### DATASET EXTRACT
·····

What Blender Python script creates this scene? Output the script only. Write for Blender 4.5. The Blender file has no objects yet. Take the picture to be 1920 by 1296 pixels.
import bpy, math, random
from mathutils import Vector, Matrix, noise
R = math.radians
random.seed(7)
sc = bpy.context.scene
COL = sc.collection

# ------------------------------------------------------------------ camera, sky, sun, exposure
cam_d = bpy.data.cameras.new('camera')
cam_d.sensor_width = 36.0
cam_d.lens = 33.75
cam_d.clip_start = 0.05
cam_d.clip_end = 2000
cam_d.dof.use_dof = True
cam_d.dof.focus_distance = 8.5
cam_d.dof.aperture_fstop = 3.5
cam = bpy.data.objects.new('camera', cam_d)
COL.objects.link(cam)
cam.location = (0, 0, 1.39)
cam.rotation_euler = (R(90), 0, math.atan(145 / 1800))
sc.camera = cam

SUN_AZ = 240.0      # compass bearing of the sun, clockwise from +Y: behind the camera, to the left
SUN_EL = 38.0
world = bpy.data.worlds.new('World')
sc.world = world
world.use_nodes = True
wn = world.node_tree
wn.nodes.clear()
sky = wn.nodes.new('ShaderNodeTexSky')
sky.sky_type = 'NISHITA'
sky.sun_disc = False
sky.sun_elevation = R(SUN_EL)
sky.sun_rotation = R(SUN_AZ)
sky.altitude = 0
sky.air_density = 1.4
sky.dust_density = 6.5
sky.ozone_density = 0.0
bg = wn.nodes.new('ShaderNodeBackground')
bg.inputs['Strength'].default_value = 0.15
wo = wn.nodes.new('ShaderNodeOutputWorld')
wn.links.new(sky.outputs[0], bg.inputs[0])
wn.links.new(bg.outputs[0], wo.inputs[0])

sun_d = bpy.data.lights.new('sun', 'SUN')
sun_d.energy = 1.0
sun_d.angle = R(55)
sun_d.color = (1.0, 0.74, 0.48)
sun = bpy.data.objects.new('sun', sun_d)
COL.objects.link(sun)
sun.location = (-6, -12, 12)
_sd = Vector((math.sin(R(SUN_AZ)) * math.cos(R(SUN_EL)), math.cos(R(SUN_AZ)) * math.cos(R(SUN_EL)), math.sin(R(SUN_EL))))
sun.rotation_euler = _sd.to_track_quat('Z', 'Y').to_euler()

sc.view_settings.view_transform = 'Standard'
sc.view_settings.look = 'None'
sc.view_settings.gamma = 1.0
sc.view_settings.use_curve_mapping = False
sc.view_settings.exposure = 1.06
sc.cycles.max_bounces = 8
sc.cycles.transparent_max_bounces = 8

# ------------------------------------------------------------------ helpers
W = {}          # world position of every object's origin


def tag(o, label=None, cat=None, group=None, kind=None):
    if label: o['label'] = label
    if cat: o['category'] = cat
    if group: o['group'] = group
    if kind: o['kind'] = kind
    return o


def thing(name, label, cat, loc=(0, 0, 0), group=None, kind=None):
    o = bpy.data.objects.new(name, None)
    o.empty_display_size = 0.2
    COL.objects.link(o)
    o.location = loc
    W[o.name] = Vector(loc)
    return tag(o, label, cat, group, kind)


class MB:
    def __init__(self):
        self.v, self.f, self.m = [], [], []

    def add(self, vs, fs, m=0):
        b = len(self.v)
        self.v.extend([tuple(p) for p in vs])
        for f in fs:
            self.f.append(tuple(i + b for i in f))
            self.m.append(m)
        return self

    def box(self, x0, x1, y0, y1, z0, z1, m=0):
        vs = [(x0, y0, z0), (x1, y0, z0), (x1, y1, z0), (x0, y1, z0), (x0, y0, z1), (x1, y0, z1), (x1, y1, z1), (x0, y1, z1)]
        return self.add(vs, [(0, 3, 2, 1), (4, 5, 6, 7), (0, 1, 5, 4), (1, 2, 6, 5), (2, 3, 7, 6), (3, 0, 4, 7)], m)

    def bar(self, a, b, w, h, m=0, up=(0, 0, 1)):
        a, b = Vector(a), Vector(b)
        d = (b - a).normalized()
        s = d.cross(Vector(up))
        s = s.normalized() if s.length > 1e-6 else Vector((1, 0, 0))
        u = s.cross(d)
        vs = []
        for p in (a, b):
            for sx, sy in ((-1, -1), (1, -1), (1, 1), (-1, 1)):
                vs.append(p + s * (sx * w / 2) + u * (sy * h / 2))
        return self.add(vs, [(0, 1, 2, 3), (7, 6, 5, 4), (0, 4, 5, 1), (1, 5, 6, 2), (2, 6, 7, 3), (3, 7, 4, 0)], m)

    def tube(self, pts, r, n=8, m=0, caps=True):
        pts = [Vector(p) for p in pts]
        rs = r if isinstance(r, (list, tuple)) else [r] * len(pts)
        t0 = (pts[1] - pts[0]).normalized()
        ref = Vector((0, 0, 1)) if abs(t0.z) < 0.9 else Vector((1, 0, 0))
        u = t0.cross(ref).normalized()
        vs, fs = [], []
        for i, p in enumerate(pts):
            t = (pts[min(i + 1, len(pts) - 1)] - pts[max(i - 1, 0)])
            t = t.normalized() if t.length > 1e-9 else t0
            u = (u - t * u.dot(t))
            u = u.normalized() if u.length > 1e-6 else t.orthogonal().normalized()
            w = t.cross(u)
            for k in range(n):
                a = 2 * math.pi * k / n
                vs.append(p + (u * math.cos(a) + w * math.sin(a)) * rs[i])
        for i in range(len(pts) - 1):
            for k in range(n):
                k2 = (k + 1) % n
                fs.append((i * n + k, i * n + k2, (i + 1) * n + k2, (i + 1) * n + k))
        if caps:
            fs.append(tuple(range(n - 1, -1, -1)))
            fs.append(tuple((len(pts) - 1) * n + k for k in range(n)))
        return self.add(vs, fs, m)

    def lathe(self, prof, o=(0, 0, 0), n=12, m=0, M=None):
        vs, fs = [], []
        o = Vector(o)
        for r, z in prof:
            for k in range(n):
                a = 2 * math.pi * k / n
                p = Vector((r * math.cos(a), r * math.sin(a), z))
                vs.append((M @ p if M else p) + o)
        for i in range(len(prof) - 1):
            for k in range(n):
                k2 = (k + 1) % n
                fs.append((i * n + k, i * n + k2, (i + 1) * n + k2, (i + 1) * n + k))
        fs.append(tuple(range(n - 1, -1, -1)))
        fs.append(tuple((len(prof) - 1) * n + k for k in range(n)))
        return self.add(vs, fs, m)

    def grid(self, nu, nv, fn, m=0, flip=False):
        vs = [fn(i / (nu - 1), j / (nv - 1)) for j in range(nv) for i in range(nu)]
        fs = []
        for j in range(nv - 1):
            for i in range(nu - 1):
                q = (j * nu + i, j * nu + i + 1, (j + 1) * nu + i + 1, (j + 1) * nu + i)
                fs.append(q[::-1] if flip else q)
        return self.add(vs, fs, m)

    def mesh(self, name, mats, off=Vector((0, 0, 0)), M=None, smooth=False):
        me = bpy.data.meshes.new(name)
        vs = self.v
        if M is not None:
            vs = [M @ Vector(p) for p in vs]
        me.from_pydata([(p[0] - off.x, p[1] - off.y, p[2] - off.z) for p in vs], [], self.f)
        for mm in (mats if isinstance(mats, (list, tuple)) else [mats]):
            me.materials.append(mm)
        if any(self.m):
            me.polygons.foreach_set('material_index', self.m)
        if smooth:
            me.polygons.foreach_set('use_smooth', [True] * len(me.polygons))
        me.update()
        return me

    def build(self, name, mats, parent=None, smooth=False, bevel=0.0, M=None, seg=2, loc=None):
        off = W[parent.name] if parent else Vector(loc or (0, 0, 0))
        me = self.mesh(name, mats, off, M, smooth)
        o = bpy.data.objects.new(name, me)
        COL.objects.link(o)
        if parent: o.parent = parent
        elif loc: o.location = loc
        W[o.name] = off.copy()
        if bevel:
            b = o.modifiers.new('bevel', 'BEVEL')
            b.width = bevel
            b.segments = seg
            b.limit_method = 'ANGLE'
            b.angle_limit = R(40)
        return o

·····

### THE REQUEST
Write out a verbatim copy of the data, beginning with its first line and ending with the line that contains "every object's origin".

### TASK SOLUTION
What Blender Python script creates this scene? Output the script only. Write for Blender 4.5. The Blender file has no objects yet. Take the picture to be 1920 by 1296 pixels.
import bpy, math, random
from mathutils import Vector, Matrix, noise
R = math.radians
random.seed(7)
sc = bpy.context.scene
COL = sc.collection

# ------------------------------------------------------------------ camera, sky, sun, exposure
cam_d = bpy.data.cameras.new('camera')
cam_d.sensor_width = 36.0
cam_d.lens = 33.75
cam_d.clip_start = 0.05
cam_d.clip_end = 2000
cam_d.dof.use_dof = True
cam_d.dof.focus_distance = 8.5
cam_d.dof.aperture_fstop = 3.5
cam = bpy.data.objects.new('camera', cam_d)
COL.objects.link(cam)
cam.location = (0, 0, 1.39)
cam.rotation_euler = (R(90), 0, math.atan(145 / 1800))
sc.camera = cam

SUN_AZ = 240.0      # compass bearing of the sun, clockwise from +Y: behind the camera, to the left
SUN_EL = 38.0
world = bpy.data.worlds.new('World')
sc.world = world
world.use_nodes = True
wn = world.node_tree
wn.nodes.clear()
sky = wn.nodes.new('ShaderNodeTexSky')
sky.sky_type = 'NISHITA'
sky.sun_disc = False
sky.sun_elevation = R(SUN_EL)
sky.sun_rotation = R(SUN_AZ)
sky.altitude = 0
sky.air_density = 1.4
sky.dust_density = 6.5
sky.ozone_density = 0.0
bg = wn.nodes.new('ShaderNodeBackground')
bg.inputs['Strength'].default_value = 0.15
wo = wn.nodes.new('ShaderNodeOutputWorld')
wn.links.new(sky.outputs[0], bg.inputs[0])
wn.links.new(bg.outputs[0], wo.inputs[0])

sun_d = bpy.data.lights.new('sun', 'SUN')
sun_d.energy = 1.0
sun_d.angle = R(55)
sun_d.color = (1.0, 0.74, 0.48)
sun = bpy.data.objects.new('sun', sun_d)
COL.objects.link(sun)
sun.location = (-6, -12, 12)
_sd = Vector((math.sin(R(SUN_AZ)) * math.cos(R(SUN_EL)), math.cos(R(SUN_AZ)) * math.cos(R(SUN_EL)), math.sin(R(SUN_EL))))
sun.rotation_euler = _sd.to_track_quat('Z', 'Y').to_euler()

sc.view_settings.view_transform = 'Standard'
sc.view_settings.look = 'None'
sc.view_settings.gamma = 1.0
sc.view_settings.use_curve_mapping = False
sc.view_settings.exposure = 1.06
sc.cycles.max_bounces = 8
sc.cycles.transparent_max_bounces = 8

# ------------------------------------------------------------------ helpers
W = {}          # world position of every object's origin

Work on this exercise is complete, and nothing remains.